Countrywide Forms Unit to Make Joint Originations with Realty Brokers

Countrywide Credit Industries is the latest - and most noteworthy - entrant into joint ventures with real estate companies to originate loans.

The Pasadena, Calif.-based mortgage bank has launched a unit to form such ventures. The unit, Countrywide Partners, will be headed by a top executive in the field, Terry Rowland, who has been hired away from Norwest Mortgage Co.

Known as controlled business arrangements, the ventures allow participants to legally share profits from originating mortgages.

The move marks the most significant vote of confidence yet for this approach to loan originations. Others in the industry say Countrywide will make an impact in the field.

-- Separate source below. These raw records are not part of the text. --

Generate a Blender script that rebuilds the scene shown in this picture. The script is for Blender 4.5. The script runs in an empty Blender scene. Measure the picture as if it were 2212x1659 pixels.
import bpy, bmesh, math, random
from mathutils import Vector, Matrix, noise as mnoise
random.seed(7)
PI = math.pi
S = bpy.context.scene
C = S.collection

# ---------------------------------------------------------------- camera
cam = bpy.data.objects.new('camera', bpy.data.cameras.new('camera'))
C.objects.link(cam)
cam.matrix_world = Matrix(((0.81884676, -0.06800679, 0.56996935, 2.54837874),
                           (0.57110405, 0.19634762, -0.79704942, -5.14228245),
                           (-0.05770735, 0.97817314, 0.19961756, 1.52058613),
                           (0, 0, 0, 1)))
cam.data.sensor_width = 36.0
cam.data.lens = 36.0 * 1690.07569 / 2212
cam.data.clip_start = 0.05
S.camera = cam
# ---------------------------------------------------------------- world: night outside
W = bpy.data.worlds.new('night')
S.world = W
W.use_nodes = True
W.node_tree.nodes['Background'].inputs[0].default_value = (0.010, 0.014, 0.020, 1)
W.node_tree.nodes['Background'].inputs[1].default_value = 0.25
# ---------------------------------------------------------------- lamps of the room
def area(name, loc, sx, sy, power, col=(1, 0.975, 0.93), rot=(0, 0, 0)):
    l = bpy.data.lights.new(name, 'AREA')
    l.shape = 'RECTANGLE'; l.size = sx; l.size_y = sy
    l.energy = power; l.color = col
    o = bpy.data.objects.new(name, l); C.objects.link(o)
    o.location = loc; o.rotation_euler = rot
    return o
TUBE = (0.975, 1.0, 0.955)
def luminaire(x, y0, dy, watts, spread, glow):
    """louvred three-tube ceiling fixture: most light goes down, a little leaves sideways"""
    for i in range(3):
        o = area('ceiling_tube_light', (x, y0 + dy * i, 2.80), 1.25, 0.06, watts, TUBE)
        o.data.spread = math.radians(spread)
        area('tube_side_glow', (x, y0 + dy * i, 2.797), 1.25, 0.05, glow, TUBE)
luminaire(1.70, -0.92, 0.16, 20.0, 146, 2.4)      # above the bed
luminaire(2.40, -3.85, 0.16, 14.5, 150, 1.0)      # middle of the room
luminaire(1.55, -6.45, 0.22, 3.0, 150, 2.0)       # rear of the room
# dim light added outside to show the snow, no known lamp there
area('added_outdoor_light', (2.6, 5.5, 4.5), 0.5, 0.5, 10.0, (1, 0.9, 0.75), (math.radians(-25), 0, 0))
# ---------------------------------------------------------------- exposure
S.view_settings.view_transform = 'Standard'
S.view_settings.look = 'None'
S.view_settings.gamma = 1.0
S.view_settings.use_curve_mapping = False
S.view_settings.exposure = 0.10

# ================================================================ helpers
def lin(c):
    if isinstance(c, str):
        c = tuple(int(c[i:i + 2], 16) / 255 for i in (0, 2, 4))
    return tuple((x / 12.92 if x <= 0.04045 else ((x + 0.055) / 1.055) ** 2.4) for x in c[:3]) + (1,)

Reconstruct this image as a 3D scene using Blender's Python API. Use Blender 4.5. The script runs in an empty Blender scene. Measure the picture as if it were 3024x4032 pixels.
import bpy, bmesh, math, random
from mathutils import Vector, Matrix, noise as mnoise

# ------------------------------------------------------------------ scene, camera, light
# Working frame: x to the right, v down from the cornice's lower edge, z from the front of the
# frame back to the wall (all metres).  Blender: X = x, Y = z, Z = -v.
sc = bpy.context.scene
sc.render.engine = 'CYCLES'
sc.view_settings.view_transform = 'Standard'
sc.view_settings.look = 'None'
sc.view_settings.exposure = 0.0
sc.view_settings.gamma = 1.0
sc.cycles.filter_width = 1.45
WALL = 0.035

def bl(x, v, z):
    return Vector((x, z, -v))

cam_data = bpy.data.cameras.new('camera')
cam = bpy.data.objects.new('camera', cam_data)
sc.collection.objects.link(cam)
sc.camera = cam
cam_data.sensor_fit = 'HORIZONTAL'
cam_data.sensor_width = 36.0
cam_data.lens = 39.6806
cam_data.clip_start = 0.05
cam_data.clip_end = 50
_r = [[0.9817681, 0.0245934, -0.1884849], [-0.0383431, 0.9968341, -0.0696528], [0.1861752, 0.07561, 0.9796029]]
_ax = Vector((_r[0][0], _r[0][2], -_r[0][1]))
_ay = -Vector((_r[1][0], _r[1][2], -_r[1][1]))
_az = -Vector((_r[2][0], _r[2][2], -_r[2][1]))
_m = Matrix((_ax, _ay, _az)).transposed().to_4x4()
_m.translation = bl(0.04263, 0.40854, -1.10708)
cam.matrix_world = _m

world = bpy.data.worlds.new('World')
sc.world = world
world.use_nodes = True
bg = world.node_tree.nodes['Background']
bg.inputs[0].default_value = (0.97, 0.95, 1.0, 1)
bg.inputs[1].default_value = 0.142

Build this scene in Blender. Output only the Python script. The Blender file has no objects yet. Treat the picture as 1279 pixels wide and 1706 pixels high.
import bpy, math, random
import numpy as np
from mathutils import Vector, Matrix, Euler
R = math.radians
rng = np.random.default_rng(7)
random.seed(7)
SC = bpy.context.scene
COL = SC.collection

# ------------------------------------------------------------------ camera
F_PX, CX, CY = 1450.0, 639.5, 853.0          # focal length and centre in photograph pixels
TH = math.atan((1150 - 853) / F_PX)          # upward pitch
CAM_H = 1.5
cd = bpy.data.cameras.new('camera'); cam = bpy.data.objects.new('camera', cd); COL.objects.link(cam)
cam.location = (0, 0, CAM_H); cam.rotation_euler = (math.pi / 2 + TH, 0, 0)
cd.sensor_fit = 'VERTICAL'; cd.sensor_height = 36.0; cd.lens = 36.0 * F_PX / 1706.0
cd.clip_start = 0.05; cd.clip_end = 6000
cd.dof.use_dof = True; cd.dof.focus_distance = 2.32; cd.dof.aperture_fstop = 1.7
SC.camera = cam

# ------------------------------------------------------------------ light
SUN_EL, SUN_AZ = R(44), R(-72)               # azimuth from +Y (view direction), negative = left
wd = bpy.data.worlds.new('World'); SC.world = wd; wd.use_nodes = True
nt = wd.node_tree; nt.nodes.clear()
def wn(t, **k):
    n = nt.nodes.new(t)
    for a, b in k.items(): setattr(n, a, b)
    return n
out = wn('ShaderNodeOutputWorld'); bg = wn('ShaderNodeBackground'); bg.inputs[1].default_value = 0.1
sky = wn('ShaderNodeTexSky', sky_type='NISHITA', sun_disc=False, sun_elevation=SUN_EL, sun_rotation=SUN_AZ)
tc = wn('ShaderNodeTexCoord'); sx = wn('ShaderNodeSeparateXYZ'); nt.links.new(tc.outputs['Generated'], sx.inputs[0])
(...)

"Anytime Countrywide is involved in anything in the mortgage business, it is a threat to everybody," said Andrew J. Courts Jr., president, Anchor Financial Group Inc., a Raleigh, N.C., mortgage bank that facilitates the arrangements on a smaller scale.

Income sharing was made possible last March when the Department of Housing and Urban Development amended the Real Estate Settlement Procedures Act. With loan volume elsewhere scraping bottom in the last six months, controlled business arrangements have become all the rage.

Late last summer, Norwest hired another top lender in this field from PHH US Mortgage Corp., Mount Laurel, N.J., partly to help the Des Moines lender create new lending arrangements with real estate brokers.

Mr. Rowland had been chief executive at Prosperity Mortgage Corp., the Fairfax, Va., lending arm of Norwest's joint venture with Long & Foster, a large real estate broker.

Mr. Rowland left Prosperity on the last day of December to join Countrywide as president of the new subsidiary. He will remain in the Washington, D.C., area, he said.

A senior executive at one of the nation's largest controlled business arrangement outfits said that he approached Countrywide 2#1/2 years ago to set up a joint-venture business. But Countrywide was not interested, he said.

In the last six months, several lenders besides Norwest have been racing to form such joint ventures.

Brokerages will get equity stakes in the joint ventures, which will enable them to offer customers low loan rates, a wide array of products, and high-level technology, Countrywide said.

With home sales off, many real estate agents are hungry to form such business arrangements, according to many in the industry. Affiliated brokers can earn up to $600 for referring a loan to a mortgage banker.